Alors moi j'en tire une conclusion. Maintenant, si nous n'arrivons pas à obtenir ce que nous demandons, c'est-à-dire un cessez-le-feu, deuxièmement, le renforcement de la FORPRONU pour qu'elle puisse riposter quand elle est attaquée, troisièmement, la reprise des négociations pour chercher un règlement politique à cette crise, alors le moment va venir où la France devrait dire à mon avis : nous ne pouvons laisser nos Casques bleus sur le terrain parce qu'il seront, d'une certaine manière, complices d'une situation qui est intenable.
Comment pouvons-nous accepter d'être là-bas pour défendre par priorité la population de Sarajevo et nous faire reprocher par le gouvernement bosniaque de l'empêcher de récupérer son territoire.
Nous allons finir par être les boucs-émissaires dans cette affaire et cela, je crois que ni politiquement, ni humainement ce n'est possible ! Nous avons fait tout ce que nous pouvions et je l'ai fait moi-même souvent avec beaucoup de passion.
Eh bien il y a un moment où il va falloir mettre les belligérants face à leurs responsabilités et les grandes puissances aussi face à leurs responsabilités.
Q. : Est-ce que cet argument que vous avez employé plusieurs fois sera entendu par les Américains, ou risque d'être entendu par les Américains ?

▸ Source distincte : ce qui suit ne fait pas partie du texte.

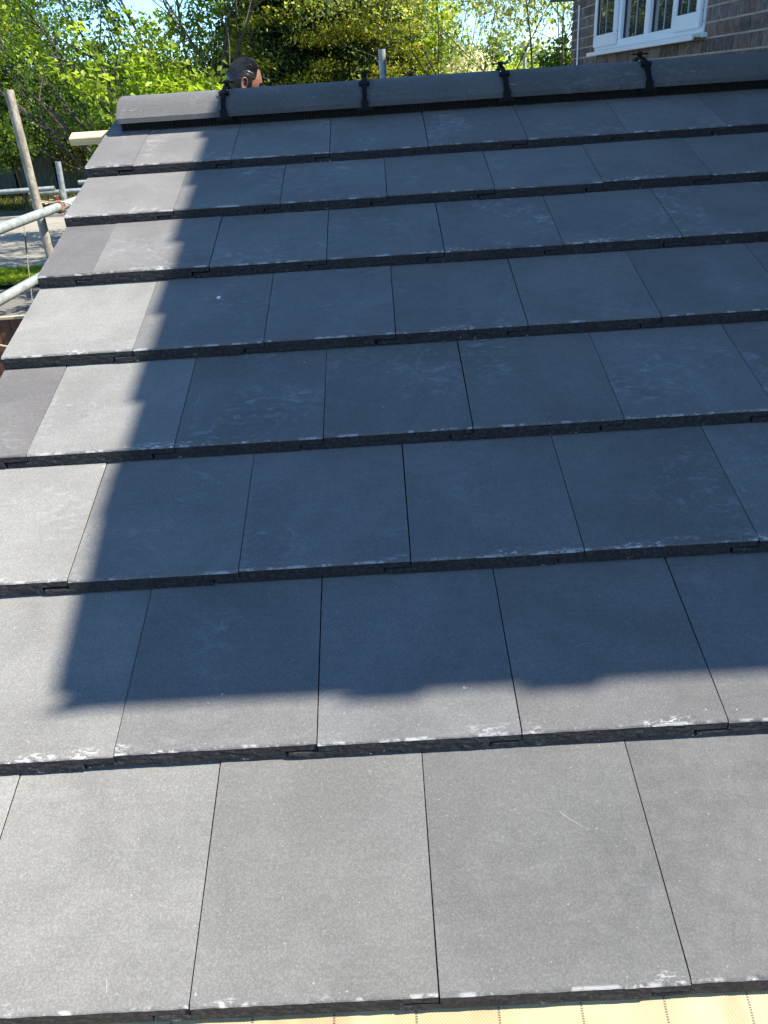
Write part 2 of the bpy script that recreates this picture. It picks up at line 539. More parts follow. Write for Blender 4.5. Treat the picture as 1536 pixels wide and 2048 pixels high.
# ------------------------------------------------------------------ foliage helpers
def leaf_mesh(name, C, size, colors, up_bias=0.4, aspect=0.62, rng=RNG, dirs=None, dir_w=0.0, size_var=0.6):
    """C (n,3) leaf centres; each leaf a folded rhombus of two triangles"""
    n = len(C)
    d = rng.normal(size=(n, 3)); d /= np.linalg.norm(d, axis=1)[:, None]
    if dirs is not None:
        d = d * (1 - dir_w) + dirs * dir_w
        d /= np.linalg.norm(d, axis=1)[:, None]
    nr = rng.normal(size=(n, 3)); nr[:, 2] = np.abs(nr[:, 2]) + up_bias * 2
    nr -= d * np.sum(nr * d, axis=1)[:, None]
    nr /= np.linalg.norm(nr, axis=1)[:, None] + 1e-9
    sd = np.cross(d, nr)
    s = (size * (1 + size_var * (rng.random(n) * 2 - 1)))[:, None]
    V = np.empty((n, 4, 3))
    V[:, 0] = C - d * s * 0.5
    V[:, 1] = C + sd * s * aspect * 0.5 + nr * s * 0.12
    V[:, 2] = C + d * s * 0.5
    V[:, 3] = C - sd * s * aspect * 0.5 + nr * s * 0.12
    b = (np.arange(n) * 4)[:, None]
    F = np.concatenate([b + [0, 1, 2], b + [0, 2, 3]])
    t = np.repeat(colors, 4, axis=0)
    return np_mesh(name, V.reshape(-1, 3), F, tint=t)

def mixcol(n, a, b, rng=RNG, jit=0.18, p=1.0):
    t = rng.random(n)[:, None] ** p
    c = np.array(a) * (1 - t) + np.array(b) * t
    return c * (1 + jit * (rng.random((n, 1)) * 2 - 1))

def grow(base, direction, length, radius, levels, rng, spread=0.6, kids=4, tips=None, tubes=None, seg=5, up=0.15, wob=0.12, ratio=0.62):
    p = Vector(base); d = Vector(direction).normalized()
    pts = [p.copy()]; rad = [radius]
    for i in range(seg):
        d = (d + Vector(rng.normal(size=3)) * wob + Vector((0, 0, up * 0.3))).normalized()
        p = p + d * length / seg
        pts.append(p.copy()); rad.append(max(radius * (1 - 0.65 * (i + 1) / seg), 0.004))
    tubes.append((pts, rad))
    if levels == 0:
        for q in pts[1:]: tips.append(tuple(q))
        return
    if levels == 1:
        tips.append(tuple(pts[-1]))
    for k in range(kids):
        t = 0.3 + 0.7 * (k + rng.random()) / kids
        i = min(int(t * seg), seg - 1)
        q = pts[i].lerp(pts[i + 1], t * seg - i)
        a = Vector(rng.normal(size=3)); a = (a - d * a.dot(d)).normalized()
        nd = (d * (1 - spread) + a * spread + Vector((0, 0, up))).normalized()
        grow(q, nd, length * ratio * (0.75 + 0.5 * rng.random()), rad[i] * 0.6, levels - 1, rng, spread, kids, tips, tubes, max(3, seg - 1), up, wob, ratio)

def tree(name, label, cat, base, stems, height, levels, kids, lpt, leaf, cols, mat_, seed, clump=0.16, spread=0.6, group=None, radius=0.09, ratio=0.62, up=0.15, crown_name='crown', wob=0.12, up_bias=0.4, extra=None, keep=None):
    rng = np.random.default_rng(seed)
    t = thing(name, label, cat, base, group)
    B = Vector(base)
    tips = []; tubes = []
    for (dx, dy, dz, k) in stems:
        grow((0, 0, 0), (dx, dy, dz), height * k, radius, levels, rng, spread, kids, tips, tubes, 7, up, wob, ratio)
    mb = MB()
    for pts, rad in tubes:
        mb.tube(pts, rad, 7 if rad[0] > 0.02 else 4, cap=False)
    me = np_mesh_poly('trunk', mb)
    link('trunk', me, M['bark'], t)
    T = np.array(tips)
    if keep is not None:
        T = T[keep(T + np.array(base), rng)]
    n = len(T) * lpt
    C = np.repeat(T, lpt, axis=0) + rng.normal(size=(n, 3)) * clump * np.array([1, 1, 0.8])
    if extra is not None:
        E = extra(rng); C = np.concatenate([C, E])
    n = len(C)
    # colour groups follow the twig, so clumps read
    cl = np.repeat(rng.random(len(T)), lpt)
    if len(cl) < n: cl = np.concatenate([cl, rng.random(n - len(cl))])
    a, b, c = [np.array(x) for x in cols]
    tt = cl[:, None]
    cc = np.where(tt < 0.5, a + (b - a) * tt * 2, b + (c - b) * (tt - 0.5) * 2)
    cc = cc * (0.8 + 0.4 * rng.random((n, 1)))
    crown = link(crown_name, leaf_mesh(crown_name, C, leaf, cc, up_bias, rng=rng), mat_, t)
    return t

def np_mesh_poly(name, mb):
    return np_mesh(name, np.array(mb.v), np.array(mb.f), smooth=True)

def bush(name, label, cat, blobs, n, leaf, cols, mat_, seed, shell=0.55, group=None, kind=None, aspect=0.62, up_bias=0.4, dir_w=0.0, clumps=0, clump_r=0.25, stem=True, goldtip=None):
    """blobs: list of (x,y,z,rx,ry,rz) in world space"""
    rng = np.random.default_rng(seed)
    x0, y0 = blobs[0][0], blobs[0][1]
    base = np.array([x0, y0, GZ])
    w = np.array([b[3] * b[5] for b in blobs]); w = w / w.sum()
    idx = rng.choice(len(blobs), size=clumps if clumps else n, p=w)
    B = np.array(blobs)[idx]
    d = rng.normal(size=(len(idx), 3)); d /= np.linalg.norm(d, axis=1)[:, None]
    r = shell + (1 - shell) * rng.random(len(idx)) ** 0.6
    r *= 0.86 + 0.28 * np.array([noise.noise(Vector((v[0]*2.1 + i, v[1]*2.1, v[2]*2.1))) + 0.5 for v, i in zip(d, idx)])
    P = B[:, :3] + d * B[:, 3:] * r[:, None]
    D = d
    if clumps:
        k = n // clumps
        cid = rng.random(clumps)
        rr = clump_r * (0.5 + rng.random(clumps))
        P = np.repeat(P, k, axis=0) + rng.normal(size=(clumps * k, 3)) * np.repeat(rr, k)[:, None] * np.array([1, 1, 0.65])
        D = np.repeat(D, k, axis=0); cl = np.repeat(cid, k)
    else:
        cl = rng.random(len(P))
    ok = P[:, 2] > GZ + 0.02
    P, D, cl = P[ok], D[ok], cl[ok]
    a, b, c = [np.array(x) for x in cols]
    tt = cl[:, None]
    cc = np.where(tt < 0.5, a + (b - a) * tt * 2, b + (c - b) * (tt - 0.5) * 2)
    cc = cc * (0.78 + 0.44 * rng.random((len(P), 1)))
    if kind == 'stuff':
        o = link(name, leaf_mesh(name, P, leaf, cc, up_bias, aspect, rng, D, dir_w), mat_)
        return tag(o, label, cat, group, 'stuff')
    t = thing(name, label, cat, tuple(base), group)
    link('crown', leaf_mesh('crown', P - base, leaf, cc, up_bias, aspect, rng, D, dir_w), mat_, t)
    if stem:
        mb = MB()
        top = max(b[2] for b in blobs)
        for q in range(4):
            e = Vector((rng.normal() * 0.25, rng.normal() * 0.25, (top - GZ) * (0.8 + 0.3 * rng.random())))
            mb.tube([(0, 0, 0), tuple(e * 0.5 + Vector((rng.normal() * .06, rng.normal() * .06, 0))), tuple(e)], [0.055, 0.04, 0.02], 7, cap=False)
        link('trunk', np_mesh_poly('trunk', mb), M['bark'], t)
    return t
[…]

R. : Je ne peux pas moi, continuer à cautionner une situation où nous faisons le boulot sur le terrain pendant que d'autres, autour de la table des négociations ont des positions qui restent marquées par l'ambiguïté – c'est facile de se dire, les Français et d'autres, les Britanniques, les Espagnols, les Canadiens sont sur le terrain, ils jouent les tampons pour éviter le dérapage et le désastre et pendant ce temps-là, tranquillement de continuer à jouer un jeu diplomatique qui n'est pas aussi clair que je le souhaiterais.
Cette répartition des tâches entre ceux qui sont au charbon sur le terrain et d'autres qui tirent les ficelles diplomatiques, ne peut plus continuer très longtemps.